Tarihi Buğday Pazarı Medresesi’nde Çankırı’ya ait kaya tuzundan lamba, kolye, takı ile tablo yapıp ziyaretçilerin beğenisine sunan Dereli, kentin tanıtımı için farklı bir hediyelik eşya yapmaya karar verdi.
Ziyaretçilerin hem anılarını canlandırıp hem de Çankırı’nın tarihi ve turistik mekanlarıyla ilgili merak uyandıracak çalışmalar gerçekleştiren Dereli, sulu boya ile kartpostal yapmaya başladı.
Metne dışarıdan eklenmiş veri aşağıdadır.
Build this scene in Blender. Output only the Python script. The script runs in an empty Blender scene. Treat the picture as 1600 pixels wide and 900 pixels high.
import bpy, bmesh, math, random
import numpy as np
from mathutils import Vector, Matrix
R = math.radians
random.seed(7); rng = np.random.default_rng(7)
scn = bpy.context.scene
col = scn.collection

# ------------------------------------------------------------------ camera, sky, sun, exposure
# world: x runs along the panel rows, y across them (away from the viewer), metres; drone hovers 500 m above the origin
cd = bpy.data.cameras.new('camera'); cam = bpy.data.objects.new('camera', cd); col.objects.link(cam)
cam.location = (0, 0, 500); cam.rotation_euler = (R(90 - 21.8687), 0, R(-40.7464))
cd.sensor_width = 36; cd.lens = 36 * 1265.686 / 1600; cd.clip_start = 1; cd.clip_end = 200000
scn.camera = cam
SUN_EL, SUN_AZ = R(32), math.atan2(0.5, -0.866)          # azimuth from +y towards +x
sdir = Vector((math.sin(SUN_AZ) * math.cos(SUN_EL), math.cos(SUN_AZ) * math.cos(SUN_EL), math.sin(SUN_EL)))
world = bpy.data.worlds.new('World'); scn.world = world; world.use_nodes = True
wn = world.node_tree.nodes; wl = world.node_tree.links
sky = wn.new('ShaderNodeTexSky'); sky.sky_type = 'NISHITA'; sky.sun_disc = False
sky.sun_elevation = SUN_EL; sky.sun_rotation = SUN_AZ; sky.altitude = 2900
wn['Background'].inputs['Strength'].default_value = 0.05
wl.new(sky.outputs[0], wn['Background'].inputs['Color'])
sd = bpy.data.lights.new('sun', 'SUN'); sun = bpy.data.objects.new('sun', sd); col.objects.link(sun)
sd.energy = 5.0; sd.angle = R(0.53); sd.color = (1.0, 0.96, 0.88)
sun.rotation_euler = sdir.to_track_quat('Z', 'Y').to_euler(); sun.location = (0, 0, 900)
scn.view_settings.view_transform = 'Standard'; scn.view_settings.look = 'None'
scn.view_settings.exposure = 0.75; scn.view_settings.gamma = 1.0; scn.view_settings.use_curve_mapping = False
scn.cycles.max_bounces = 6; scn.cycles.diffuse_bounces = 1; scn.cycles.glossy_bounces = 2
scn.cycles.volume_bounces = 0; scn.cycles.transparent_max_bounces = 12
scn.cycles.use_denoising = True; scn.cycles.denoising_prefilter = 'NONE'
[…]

Kentin tarihi ve turistik mekanlarını sulu boya ile çizerek kartpostal haline getiren Dereli, bu sayede hem medreseye gelen ziyaretçilerin anılarını tazeliyor hem de kartpostalların gönderileceği yerlerde Çankırı’nın tanıtımına katkı sağlıyor.
Dereli, AA muhabirine, 6 yıldır medresede kaya tuzundan hediyelik eşyalar yaptığını söyledi.
Kente gelen misafirler için farklı bir hediyelik eşya yapmayı istediğini belirten Dereli, “Çocukluğumda Ankara, İstanbul’daki akrabalarımızdan Ramazan, Kurban Bayramı ve yılbaşında gelebilecek kartpostalları gözlerdik. Eşimizden, dostumuzdan gelen kartpostalları özenle saklardık. Dijital çağda artık kartpostal alıp gönderme ihtimali zayıfladı ama ben hem Çankırı’nın tarihi mekanlarının tanıtılması hem de benim gibi hatıralarında kartpostal alıp gönderme anısı kalan insanlara yardımcı olmak için, bir de Çankırı’mızın ne kadar çok tarihi mekanının olduğunu bu kartpostal sayesinde misafirlere gösterme çabası içerisindeyim.” ifadelerini kullandı.
Kartpostallarda Çankırı’nın tarihi ve doğal güzelliklerini yansıtmaya çalıştığını dile getiren Dereli, “Özellikle Selçuklu eserimiz olan tarihi Taş Mescit’imizi, Osmanlı eserlerinden Ulu Cami’mizi, Çankırı sokaklarını, saat kulemizi, İnandık vazomuzu, tuz mağaramızı, Çankırı’mızın doğal güzelliklerinin hepsini çizmeye çalışıyorum. Gelen misafirler de beğeniyle alıyor.” dedi.
Çalışmalarında genellikle sulu boya kullandığının altını çizen Dereli, resimlere derinlik verebilmek için boyama kalemlerini de kullandığını anlattı.
Medreseye gelen misafirlerin kartpostalları gördüklerinde heyecanlandıklarını belirten Dereli, şunları kaydetti:
“Yaşı 35-40 üzeri olanlar hayret içinde kalıyorlar. Eski hikayelerimizi yad ediyoruz. Türkiye’nin, Avrupa’nın, dünyanın çoğu yerine gidecek bunlar. Bununla birlikte küçük de olsa Çankırı’nın tanıtımına katkı sağlamış oluyoruz. Bu tür şeylerin çoğalması, Çankırı’ya ziyaretçilerin gelmesi en büyük dileğim.”